Problem to work on:
From the first line of the data down to and including the line with "of the bottom shelf')", copy everything exactly, leaving out pictures.

Recorded data:
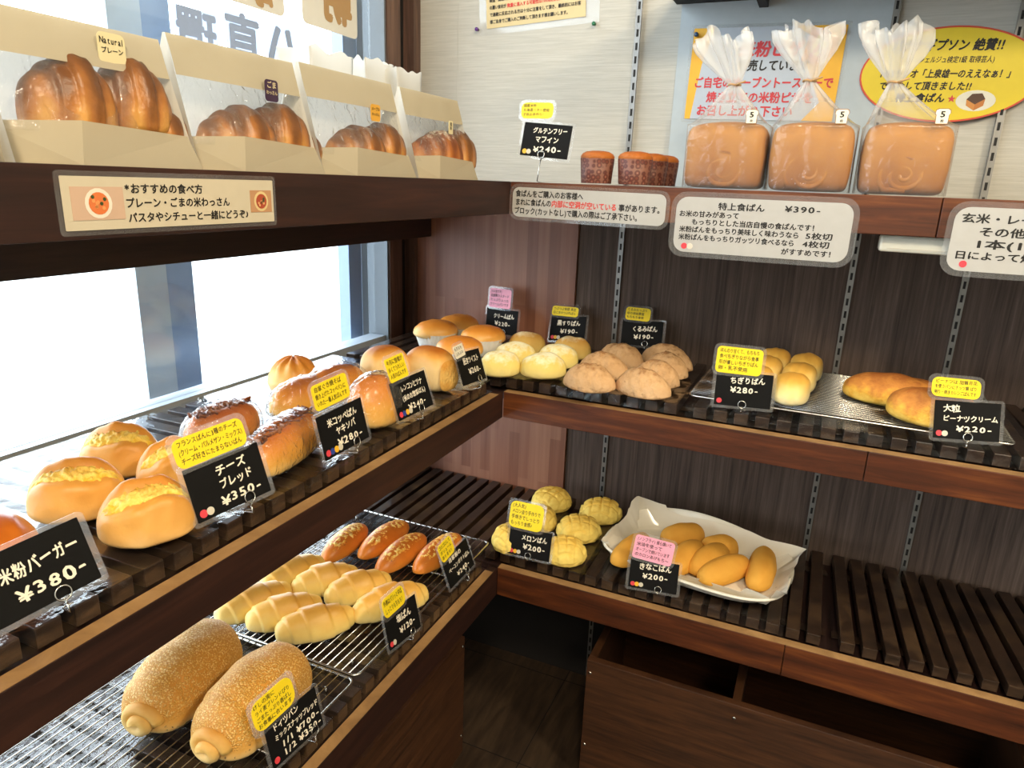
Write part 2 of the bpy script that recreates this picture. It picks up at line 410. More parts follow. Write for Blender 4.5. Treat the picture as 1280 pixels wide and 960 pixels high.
# slatted duckboards that the bread stands on
def slats_y(x0, x1, y0, y1, z, pitch=.034, w=.0225, ang=0, ang2=None):
    m = MB(); n = max(1, int((x1-x0)/pitch)); ym = (y0+y1)/2
    for k in range(n):
        x = x0+(k+.5)*pitch; a = ang if ang2 is None else ang+(ang2-ang)*k/max(1, n-1)
        mat = Matrix.Translation((x, ym, 0)) @ Matrix.Rotation(a, 4, 'Z')
        m.box((-w/2, (y0-y1)/2, z-.020), (w/2, (y1-y0)/2, z), mat=mat, bev=.0012)
    for y in (y0+.05, y1-.05): m.box((x0, y-.01, z-.022), (x1, y+.01, z-.0205))
    return m
def slats_x(y0, y1, x0, x1, z, pitch=.034, w=.0225):
    m = MB()
    for k in range(int((y1-y0)/pitch)):
        y = y0+(k+.5)*pitch; m.box((x0, y-w/2, z-.020), (x1, y+w/2, z), bev=.0012)
    for x in (x0+.05, x1-.05): m.box((x-.01, y0, z-.022), (x+.01, y1, z-.0205))
    return m
def rackobj(m, label): return tag(m.obj('slatted_rack', SLAT), label, 'slatted rack')
rackobj(slats_x(YN, -.004, -.385, -.022, SM), 'dark wooden slatted rack lying on the middle shelf by the window')
rackobj(slats_y(-.385, .345, .022, .345, SM), 'dark slatted rack in the corner of the middle shelf under the cream buns')
rackobj(slats_y(.346, .86, .022, .345, SM), 'dark slatted rack under the wire rack on the back middle shelf')
rackobj(slats_y(.862, 1.5, .022, .345, SM, ang=.04), 'dark slatted rack at the right end of the back middle shelf')
rackobj(slats_x(YN, -.004, -.385, -.022, SB), 'dark wooden slatted rack lying on the bottom shelf by the window')
rackobj(slats_y(-.385, .07, .022, .345, SB), 'dark slatted rack in the corner of the bottom shelf behind the melon buns')
rackobj(slats_y(.072, .62, .022, .345, SB), 'dark slatted rack under the white dish on the bottom shelf')
rackobj(slats_y(.63, 1.4, .022, .345, SB, ang=.04, ang2=.16), 'bare dark slatted rack at the right end of the bottom shelf')

# clear plastic sheets over the slats
def sheet(x0, y0, x1, y1, z, flap, label, seed):
    def fn(u, v):
        x = x0+(x1-x0)*u; y = y0+(y1-y0)*v; q = noise.noise(Vector((x*14, y*14, seed)))*.0011+noise.noise(Vector((x*45, y*45, seed)))*.0004
        return (x, y, z+.0022+q)
    m = MB(); nu = max(4, int(abs(x1-x0)/.008)); nv = max(4, int(abs(y1-y0)/.008)); m.grid(fn, nu, nv)
    if flap == 'x':
        def ff(u, v):
            a = fn(1, u); d = .020*v; return (x1+.0012+noise.noise(Vector((a[1]*20, d*60, seed)))*.0012, a[1], a[2]-d-.0002)
        m.grid(ff, nv, 5)
    if flap == 'y':
        def ff(u, v):
            a = fn(u, 0); d = .020*v; return (a[0], y0-.0012+noise.noise(Vector((a[0]*20, d*60, seed)))*.0012, a[2]-d-.0002)
        m.grid(ff, nu, 5)
    return tag(m.obj('plastic_sheet', FILM), label, 'plastic sheet')
sheet(-.388, -1.3, -.0205, -.012, SM, 'x', 'clear plastic sheet spread over the slats of the middle shelf by the window', 1)
sheet(-.37, .0195, .335, .33, SM, 'y', 'clear plastic sheet under the cream buns and walnut rolls in the middle shelf corner', 2)
sheet(.338, .0195, .86, .33, SM, 'y', 'clear plastic sheet under the wire rack on the back middle shelf', 3)
sheet(.02, .0195, .195, .26, SB, 'y', 'clear plastic sheet under the melon buns', 4)
sheet(.2, .0195, .55, .30, SB, 'y', 'clear plastic sheet under the white dish', 5)
sheet(-.388, -1.3, -.0205, .05, SB, 'x', 'clear plastic sheet under the cooling racks on the bottom shelf', 6)

# slotted standards on the back wall
for i, (x, wh) in enumerate(((.1115, 'nearest the corner'), (.5743, 'behind the loaves, second from the corner'), (.7637, 'third from the corner, at the right'))):
    m = MB(); y1 = DB-.0082; z0 = .52
    m.box((x-.0055, y1-.004, .0), (x+.0055, y1+.001, 2.1))
    for k in range(84):
        z = .03+k*.025
        if z < 2.08: m.box((x-.0022, y1-.0045, z), (x+.0022, y1-.0039, z+.0135), 1)
    tag(m.obj('slotted_standard', [DARKSTEEL, BLACK]), 'narrow metal slotted shelf standard on the back wall, %s' % wh, 'shelf standard')

# dark upper shelf at the top of the picture
m = MB().box((.185, DB-.25, 1.584), (1.3, DB-.0105, 1.604), bev=.0015)
t = thing('wall_shelf', 'black shelf high on the back wall above the loaves', 'shelf'); m.obj('shelf_board', BLACK, t)
b = MB()
for x in (.35, .9): b.box((x-.008, DB-.2, 1.57), (x+.008, DB-.012, 1.583))
b.obj('bracket', BLACK, t)

# white plastic case hanging under the top shelf
def lb(x0, x1, z0, z1): return MB().box((x0, .02, z0), (x1, .05, z1), bev=.004)
t = thing('plastic_case', 'white plastic case fixed under the top shelf beside the right price sign', 'case'); lb(.592, .86, 1.160, 1.1845).obj('body', plain('ivory_plastic', '#d9d6c8', .4), t)
MB().box((.602, .0192, 1.165), (.85, .0201, 1.166)).obj('seam', GREYD, t)

# storage bins on the floor
def bin_x(x0, x1, y0, y1, h, div, label):
    t = thing('storage_bin', label, 'storage bin'); T = .016
    MB().box((x0, y0, 0), (x1, y0+T, h), bev=.001).obj('front_panel', BIN, t)
    MB().box((x0, y1-T, 0), (x1, y1, h), bev=.001).obj('back_panel', BIN, t)
    for x in (x0, x1-T): MB().box((x, y0+T, 0), (x+T, y1-T, h), bev=.001).obj('side_panel', BIN, t)
    for x in div: MB().box((x-T/2, y0+T, 0), (x+T/2, y1-T, h-.002), bev=.001).obj('divider', BIN, t)
    MB().box((x0+T, y0+T, .01), (x1-T, y1-T, .02)).obj('base', BIN, t)
    for x in [x0+.008]+list(div)+[x1-.008]:
        for z in (h-.03, h-.21): MB().lathe([(.0035, 0), (.0035, .001), (.001, .0015)], 12, mat=Matrix.Translation((x, y0, z)) @ Matrix.Rotation(PI/2, 4, 'X')).obj('screw', STEEL, t)
    return t
bin_x(.194, .98, .035, .33, .30, (.49,), 'dark wooden open-topped storage bin on the floor under the back shelf')
t = thing('storage_bin', 'dark wooden storage bin on the floor under the window shelf', 'storage bin')
MB().box((-.076, -1.1, .012), (-.06, -.023, .31), bev=.001).obj('front_panel', BIN, t)
MB().box((-.36, -.039, .0), (-.0765, -.023, .31), bev=.001).obj('side_panel', BIN, t)
MB().box((-.36, -1.1, .0), (-.0765, -1.084, .31), bev=.001).obj('side_panel', BIN, t)
MB().box((-.376, -1.1, .0), (-.3605, -.023, .31), bev=.001).obj('back_panel', BIN, t)
MB().box((-.36, -1.083, .01), (-.0765, -.04, .02)).obj('base', BIN, t)
for z in (.29, .06): MB().lathe([(.0035, 0), (.0035, .001), (.001, .0015)], 12, mat=Matrix.Translation((-.06, -.031, z)) @ Matrix.Rotation(PI/2, 4, 'Y')).obj('screw', STEEL, t)

# ------------------------------------------------------------------ bread shapes
def roll(L, W, H, p=.8, nu=44, nv=32, flat=.28, fn=None, bend=0, amp=.02, sc=3, seed=0, low=.55, py=None):
    """long axis on x, stands on z=0"""
    m = MB(); hb = H*flat; ht = H-hb; py = py or p
    def g(uu, vv):
        th = 2*PI*uu; ph = PI*vv; u = -math.cos(ph); s = max(math.sin(ph), 1e-4)
        ry = s**py; rz = s**p; c, q = math.cos(th), math.sin(th)
        k = 1+amp*noise.noise(Vector((u*sc+seed*7.3, c*sc*.6, q*sc*.6+seed)))*2
        if fn: k *= fn(u, th)
        y = c*ry*W/2*k; z = (q*rz*ht*k if q > 0 else -(abs(q)**low)*rz*hb)
        return (u*L/2, y+bend*L*(u*u-.3), z+hb)
    return m.grid(g, nv, nu, closed_u=True)
def put(name, label, cat, p1, p2, z, W, H, group, make, mat, flip=False, dz=0, Lmin=0):
    a = at(*p1, z=z+H*.45); b = at(*p2, z=z+H*.45); c = (a+b)/2; d = b-a; L = max(d.length, Lmin)
    ang = math.atan2(d.y, d.x)+(PI if flip else 0)
    t = thing(name, label, cat, (c.x, c.y, z+dz), ang, group)
    make(t, L, W, H, mat); return t
REST_M, REST_B, REST_RM, REST_RB = SM+.0032, SB+.0032, SM+.0185, SB+.0185   # on the sheets / on the wire racks

# crusts
CHEESE_C = crust('cheese_roll_crust', [(.05, '#e6bc7c'), (.4, '#e0a654'), (.75, '#d69440'), (1, '#c67e30')], .45, 22, .35, .2, 90)
CHEESE_F = crust('melted_cheese', [(.0, '#e0a838'), (.4, '#eabf3c'), (.7, '#f4d46a'), (1, '#cf9a3a')], .45, 80, .6, .8, 160)
BUN_C = crust('glossy_bun_crust', [(.05, '#e0a85c'), (.4, '#d6873a'), (.8, '#c0661f'), (1, '#a8541a')], .28, 18, .3, .15, 60)
COPPE_C = crust('egg_glazed_crust', [(.05, '#efc878'), (.35, '#e8a63c'), (.7, '#d98526'), (1, '#b9601c')], .25, 18, .35, .15, 70)
NOODLE = crust('brown_noodles', [(.0, '#4a2412'), (.5, '#7a3f1c'), (1, '#a8632c')], .3, 120, .6, 1, 200)
PLEAT_C = crust('pleated_bun_crust', [(.1, '#eed39a'), (.45, '#e6b460'), (.75, '#d98f36'), (1, '#c07028')], .4, 14, .35, .2, 60)
CUBE_C = crust('mini_loaf_crust', [(.0, '#ecd09a'), (.6, '#ecc888'), (.82, '#e0a24a'), (.97, '#b86a22')], .5, 14, .18, .2, 90)
CRUMB = crust('torn_crumb', [(.0, '#d99f48'), (.5, '#e4b866'), (1, '#cf9038')], .7, 70, .6, .8, 150)
CREAM_C = crust('cream_bun_crust', [(.15, '#f0cd92'), (.45, '#e8ab55'), (.75, '#d98a34'), (1, '#cc7a2c')], .38, 12, .3, .15, 60)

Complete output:
Write part 2 of the bpy script that recreates this picture. It picks up at line 410. More parts follow. Write for Blender 4.5. Treat the picture as 1280 pixels wide and 960 pixels high.
# slatted duckboards that the bread stands on
def slats_y(x0, x1, y0, y1, z, pitch=.034, w=.0225, ang=0, ang2=None):
    m = MB(); n = max(1, int((x1-x0)/pitch)); ym = (y0+y1)/2
    for k in range(n):
        x = x0+(k+.5)*pitch; a = ang if ang2 is None else ang+(ang2-ang)*k/max(1, n-1)
        mat = Matrix.Translation((x, ym, 0)) @ Matrix.Rotation(a, 4, 'Z')
        m.box((-w/2, (y0-y1)/2, z-.020), (w/2, (y1-y0)/2, z), mat=mat, bev=.0012)
    for y in (y0+.05, y1-.05): m.box((x0, y-.01, z-.022), (x1, y+.01, z-.0205))
    return m
def slats_x(y0, y1, x0, x1, z, pitch=.034, w=.0225):
    m = MB()
    for k in range(int((y1-y0)/pitch)):
        y = y0+(k+.5)*pitch; m.box((x0, y-w/2, z-.020), (x1, y+w/2, z), bev=.0012)
    for x in (x0+.05, x1-.05): m.box((x-.01, y0, z-.022), (x+.01, y1, z-.0205))
    return m
def rackobj(m, label): return tag(m.obj('slatted_rack', SLAT), label, 'slatted rack')
rackobj(slats_x(YN, -.004, -.385, -.022, SM), 'dark wooden slatted rack lying on the middle shelf by the window')
rackobj(slats_y(-.385, .345, .022, .345, SM), 'dark slatted rack in the corner of the middle shelf under the cream buns')
rackobj(slats_y(.346, .86, .022, .345, SM), 'dark slatted rack under the wire rack on the back middle shelf')
rackobj(slats_y(.862, 1.5, .022, .345, SM, ang=.04), 'dark slatted rack at the right end of the back middle shelf')
rackobj(slats_x(YN, -.004, -.385, -.022, SB), 'dark wooden slatted rack lying on the bottom shelf by the window')
rackobj(slats_y(-.385, .07, .022, .345, SB), 'dark slatted rack in the corner of the bottom shelf behind the melon buns')
rackobj(slats_y(.072, .62, .022, .345, SB), 'dark slatted rack under the white dish on the bottom shelf')
rackobj(slats_y(.63, 1.4, .022, .345, SB, ang=.04, ang2=.16), 'bare dark slatted rack at the right end of the bottom shelf')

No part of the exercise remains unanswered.